I cannot refrain from referring you to this Sunday’s first words of the collect: “Father, you show your almighty power in your mercy and forgiveness …” These words are really impressive. It was this belief that moved our Founder to leave the law studies and go for the priesthood. In n. 5 of his first “Reasons in Favour or Against” the Servant of God was quite clear: “My wish to be completely dedicated to God, he who had suffered so much for my sins”. But this does not seem to be one of the main themes of the coming Sunday. Rather, I am seeing that “we are called to be prophets of justice”.

 

Further Reading

Was Joseph De Piro a prophet of justice? If he were to write an autobiography he would have undoubtedly put these words somewhere in the beginning:

“The spirit of the Lord has been given to me, for he has anointed me.
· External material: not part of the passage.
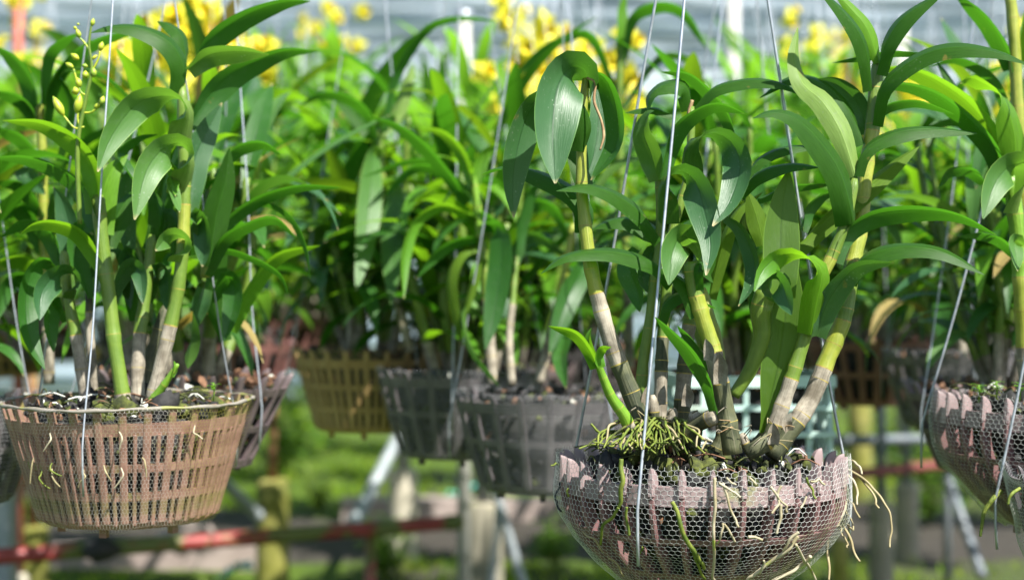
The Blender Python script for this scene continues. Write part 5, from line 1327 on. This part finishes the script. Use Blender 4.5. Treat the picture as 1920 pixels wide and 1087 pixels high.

He has sent me to:

  • be a father and a mother to the girls and boys of the ecclesiastical charitable institutes;
  • sustain in their various needs the boys and youths of the Birkirkara Oratory;
  • see to it that there is a provision for all the needs of the seminarians at the Mdina Major Seminary;
  • be a real “Padre” to the members of my Missionary religious Institute;
  • help, in their various needs, the families of the girls and boys of the ecclesiastical charitable institutes;
  • follow the old girls and boys of these institutes;
  • create social assistance to the employees of these institutes, of the Mdina Cathedral School and of the Major Seminary;
  • give alms to the many poor and miserable beggars, whether young or old, women or men;
  • help the Maltese workers earn a just wage;
  • help the Maltese families enjoy a decent living;
  • mediate for peace and concord between conflicting individuals or entities;
  • keep strong the faith of the faithful Maltese in Malta, whether young or old, women or men;
  • rejuvenate the faith of the Maltese migrants, whereever they are; and
  • announce God’s love to those who have never heard of it.

The Servant of God was a man whose life was to help others.